Types of Accounts

Introduction

Earlier we looked at the format of an account to be used in the double entry bookkeeping system for recording the financial transactions of a business.  What we must now do is assess the types of accounts which can exist within the records and how to treat them.

In the financial records of any business there are 6 main types of account.  The number of accounts which you can have is limitless, but they will all fall into one of six categories.  By being able to identify which category it belongs to helps us to decide how to use it.

The 6 categories which we use are:

  1. Purchases – Goods which we buy for resale
  2. Expenses – Costs we incur in carrying out our business
  3. Assets – Items we own and use to help us generate profits
  4. Revenue – Income generated from trading
  5. Liabilities – Amounts owed to third parties
  6. Shares/Capital – Investment, profits and drawings of owners

All accounts can be aligned into one of the above headings.

Transaction

So far we have looked at 2 types of transactions.  David bought a van, as we saw the two accounts which have been used were bank and van.  Both of these accounts are assets.

The Profit of a company is calculated by subtracting purchases and expenses from the revenue

Revenue – Purchases – Expenses = Profit

If we think back to our accounting equation all 6 of these headings are in the full equation

Assets – Liabilities  = Shares/Capital + Profit (Revenue-Purchases-Expenses).

Before we can begin to records transactions we must be able to identify which of the six headings our two accounts fall into.  As we move through to beginning our double entry bookkeeping system this is a crucial step which we must be able to command.

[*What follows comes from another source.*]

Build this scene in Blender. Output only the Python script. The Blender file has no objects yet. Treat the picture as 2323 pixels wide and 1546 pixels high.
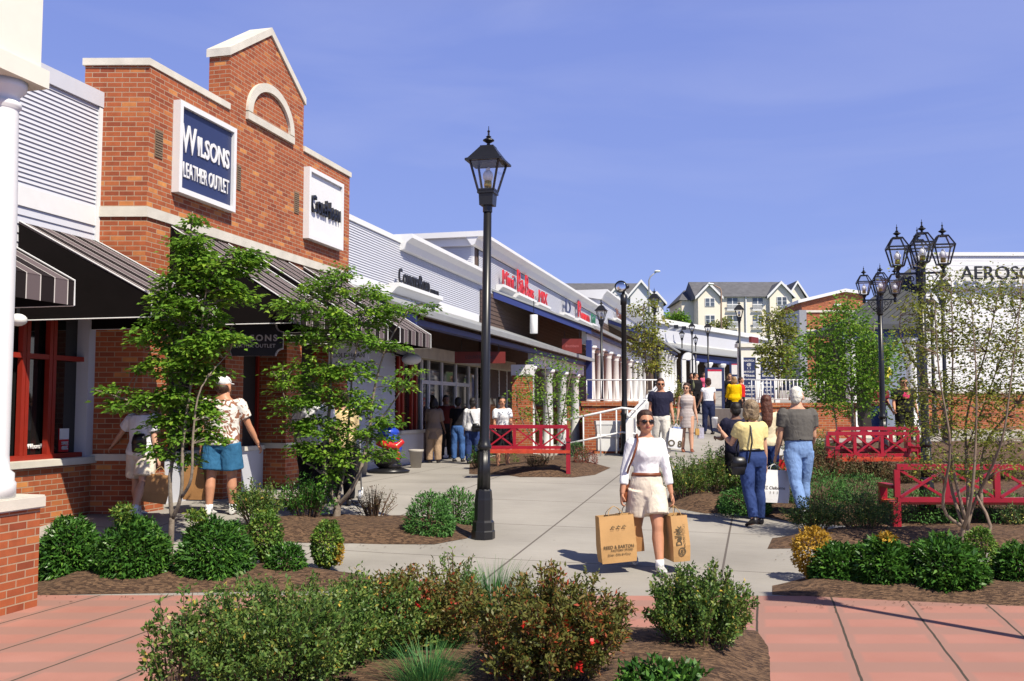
import bpy, bmesh, math, random
import numpy as np
from mathutils import Vector, Matrix, noise as mnoise

R = math.radians
rng = np.random.default_rng(7)
random.seed(7)
C = bpy.context.scene.collection
SC = bpy.context.scene

# ------------------------------------------------------------------ camera model
F, CX, CY, HOR, CAMZ = 2200.0, 1161.5, 773.0, 925.0, 1.7
PITCH = math.atan((HOR - CY) / F)
cp, sp = math.cos(PITCH), math.sin(PITCH)
U = Vector((0.2487, 0.9686, 0)); V = Vector((0.9686, -0.2487, 0)); Z = Vector((0, 0, 1))

def ray(px, py):
    x = (px - CX) / F; y = (CY - py) / F
    return Vector((x, cp - y * sp, sp + y * cp))

def at(px, py, Y):
    d = ray(px, py); k = Y / d.y
    return Vector((k * d.x, Y, CAMZ + k * d.z))

def wp(px, py, s):
    """pixel on the street-parallel wall plane at offset s -> (t, z)"""
    d = ray(px, py); k = s / d.dot(V)
    return k * d.dot(U), CAMZ + k * d.z

def wt(px, s, row=HOR): return wp(px, row, s)[0]
def wz(px, py, s): return wp(px, py, s)[1]

def sstep(a, b, x):
    t = min(1, max(0, (x - a) / (b - a))); return t * t * (3 - 2 * t)

def gz(x, y):
    p = 0.044 * min(max(y - 9.5, 0), 92)
    if y > 102: p += 0.11 * min(y - 102, 75)
    l = 0.31 * sstep(9.5, 13, y) + 0.05 * max(0, min(y - 40, 60))
    xl = -3.6 + 0.36 * max(0, min(y, 30) - 13)
    b = sstep(xl, xl + 2.0, x)
    if y > 60: b = 1
    return l * (1 - b) + p * b

def G(px, py):
    d = ray(px, py); lo, hi = 1.0, 160.0
    for _ in range(50):
        m = (lo + hi) / 2; p = d * m
        if CAMZ + p.z > gz(p.x, p.y): lo = m
        else: hi = m
    p = d * lo
    return Vector((p.x, p.y, gz(p.x, p.y)))

def gp(px, Y):
    """ground point seen in column px at depth Y"""
    x = (px - CX) / F * Y
    return Vector((x, Y, gz(x, Y)))

# ------------------------------------------------------------------ materials
MATS = {}
def newmat(name):
    m = bpy.data.materials.new(name); m.use_nodes = True
    nt = m.node_tree; b = nt.nodes['Principled BSDF']
    return m, nt, b

def link(nt, a, b): nt.links.new(a, b)

def rgba(c): return (c[0], c[1], c[2], 1)

def mat(name, col, rough=0.6, var=0.12, scale=6.0, bump=0.0, bscale=60.0, metal=0.0, spec=0.5, detail=3, fold=0.0):
    if name in MATS: return MATS[name]
    m, nt, b = newmat(name)
    b.inputs['Roughness'].default_value = rough; b.inputs['Metallic'].default_value = metal
    b.inputs['Specular IOR Level'].default_value = spec
    tc = nt.nodes.new('ShaderNodeTexCoord')
    if var > 0:
        n = nt.nodes.new('ShaderNodeTexNoise'); n.inputs['Scale'].default_value = scale; n.inputs['Detail'].default_value = detail
        link(nt, tc.outputs['Object'], n.inputs['Vector'])
        r = nt.nodes.new('ShaderNodeValToRGB')
        r.color_ramp.elements[0].position = 0.3; r.color_ramp.elements[1].position = 0.7
        r.color_ramp.elements[0].color = rgba([c * (1 - var) for c in col])
        r.color_ramp.elements[1].color = rgba([min(1, c * (1 + var)) for c in col])
        link(nt, n.outputs['Fac'], r.inputs['Fac']); link(nt, r.outputs['Color'], b.inputs['Base Color'])
    else:
        b.inputs['Base Color'].default_value = rgba(col)
    if bump > 0:
        n2 = nt.nodes.new('ShaderNodeTexNoise'); n2.inputs['Scale'].default_value = bscale; n2.inputs['Detail'].default_value = 4
        link(nt, tc.outputs['Object'], n2.inputs['Vector'])
        bp = nt.nodes.new('ShaderNodeBump'); bp.inputs['Strength'].default_value = bump; bp.inputs['Distance'].default_value = 0.01
        link(nt, n2.outputs['Fac'], bp.inputs['Height']); link(nt, bp.outputs['Normal'], b.inputs['Normal'])
        if fold:
            mp = nt.nodes.new('ShaderNodeMapping'); mp.inputs['Scale'].default_value = (1, 1, .55); mp.inputs['Rotation'].default_value = (.3, .4, 0); link(nt, tc.outputs['Object'], mp.inputs['Vector'])
            n3 = nt.nodes.new('ShaderNodeTexNoise'); n3.inputs['Scale'].default_value = 9; n3.inputs['Detail'].default_value = 3; n3.inputs['Distortion'].default_value = 1.2; link(nt, mp.outputs['Vector'], n3.inputs['Vector'])
            b2_ = nt.nodes.new('ShaderNodeBump'); b2_.inputs['Strength'].default_value = fold; b2_.inputs['Distance'].default_value = 0.05
            link(nt, n3.outputs['Fac'], b2_.inputs['Height']); link(nt, b2_.outputs['Normal'], bp.inputs['Normal'])
    MATS[name] = m
    return m

def brickmat(name, c1, c2, c3, mortar, w=0.203, h=0.0677):
    m, nt, b = newmat(name)
    b.inputs['Roughness'].default_value = 0.85
    uv = nt.nodes.new('ShaderNodeUVMap')
    br = nt.nodes.new('ShaderNodeTexBrick')
    br.inputs['Scale'].default_value = 1; br.inputs['Brick Width'].default_value = w; br.inputs['Row Height'].default_value = h
    br.inputs['Mortar Size'].default_value = 0.006; br.inputs['Mortar Smooth'].default_value = 0.2; br.inputs['Bias'].default_value = 0
    br.inputs['Color1'].default_value = (0, 0, 0, 1); br.inputs['Color2'].default_value = (1, 1, 1, 1); br.inputs['Mortar'].default_value = (0.5, 0.5, 0.5, 1)
    link(nt, uv.outputs['UV'], br.inputs['Vector'])
    ramp = nt.nodes.new('ShaderNodeValToRGB')
    e = ramp.color_ramp.elements
    e[0].position = 0.0; e[0].color = rgba(c1); e[1].position = 1.0; e[1].color = rgba(c3)
    k = e.new(0.5); k.color = rgba(c2); k = e.new(0.88); k.color = rgba(c2)
    link(nt, br.outputs['Color'], ramp.inputs['Fac'])
    nz = nt.nodes.new('ShaderNodeTexNoise'); nz.inputs['Scale'].default_value = 9; nz.inputs['Detail'].default_value = 6
    link(nt, uv.outputs['UV'], nz.inputs['Vector'])
    mr = nt.nodes.new('ShaderNodeMapRange'); mr.inputs['From Min'].default_value = 0.25; mr.inputs['From Max'].default_value = 0.75
    mr.inputs['To Min'].default_value = 0.82; mr.inputs['To Max'].default_value = 1.16
    link(nt, nz.outputs['Fac'], mr.inputs['Value'])
    mul = nt.nodes.new('ShaderNodeVectorMath'); mul.operation = 'SCALE'
    link(nt, ramp.outputs['Color'], mul.inputs[0]); link(nt, mr.outputs['Result'], mul.inputs['Scale'])
    mx = nt.nodes.new('ShaderNodeMix'); mx.data_type = 'RGBA'
    link(nt, br.outputs['Fac'], mx.inputs['Factor']); link(nt, mul.outputs['Vector'], mx.inputs['A'])
    mx.inputs['B'].default_value = rgba(mortar)
    link(nt, mx.outputs['Result'], b.inputs['Base Color'])
    bp = nt.nodes.new('ShaderNodeBump'); bp.inputs['Strength'].default_value = 0.6; bp.inputs['Distance'].default_value = 0.006; bp.invert = True
    link(nt, br.outputs['Fac'], bp.inputs['Height']); link(nt, bp.outputs['Normal'], b.inputs['Normal'])
    MATS[name] = m
    return m

def leafmat(name, stops, rough=0.45, trans=0.28):
    """leaf tone chosen per leaf from a random face attribute"""
    if name in MATS: return MATS[name]
    m, nt, b = newmat(name)
    at_ = nt.nodes.new('ShaderNodeAttribute'); at_.attribute_name = 'tone'
    r = nt.nodes.new('ShaderNodeValToRGB'); e = r.color_ramp.elements
    e[0].position = stops[0][0]; e[0].color = rgba(stops[0][1]); e[1].position = stops[-1][0]; e[1].color = rgba(stops[-1][1])
    for p, c in stops[1:-1]:
        k = e.new(p); k.color = rgba(c)
    link(nt, at_.outputs['Fac'], r.inputs['Fac'])
    link(nt, r.outputs['Color'], b.inputs['Base Color']); b.inputs['Roughness'].default_value = rough
    b.inputs['Specular IOR Level'].default_value = 0.35
    t = nt.nodes.new('ShaderNodeBsdfTranslucent'); link(nt, r.outputs['Color'], t.inputs['Color'])
    mx = nt.nodes.new('ShaderNodeMixShader'); mx.inputs['Fac'].default_value = trans
    out = nt.nodes['Material Output']
    link(nt, b.outputs['BSDF'], mx.inputs[1]); link(nt, t.outputs['BSDF'], mx.inputs[2]); link(nt, mx.outputs['Shader'], out.inputs['Surface'])
    MATS[name] = m
    return m

def glassmat(name, tint=(1, 1, 1), refl=0.12):
    m, nt, b = newmat(name)
    t = nt.nodes.new('ShaderNodeBsdfTransparent'); t.inputs['Color'].default_value = rgba(tint)
    g = nt.nodes.new('ShaderNodeBsdfGlossy'); g.inputs['Roughness'].default_value = 0.03
    mx = nt.nodes.new('ShaderNodeMixShader'); mx.inputs['Fac'].default_value = refl
    link(nt, t.outputs['BSDF'], mx.inputs[1]); link(nt, g.outputs['BSDF'], mx.inputs[2])
    link(nt, mx.outputs['Shader'], nt.nodes['Material Output'].inputs['Surface'])
    MATS[name] = m
    return m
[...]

Some examples of each heading could be:

  • Purchases – Raw materials, Packaging and Delivery costs of materials.
  • Expenses – Rent, Insurance, Telephone and Stationery.
  • Assets – Bank Accounts, Equipment, Motor Vehicles and Trade Debtors (customers who owe us money).
  • Revenue – Sales.
  • Liabilities – Bank Loans, Unpaid Taxes,  Trade Creditors (suppliers who we owe money to).
  • Share/Capital – Invested Capital.

Being able to successfully identify which one of the 6 headings an account falls into will help us be able to correctly record that transaction in the businesses records.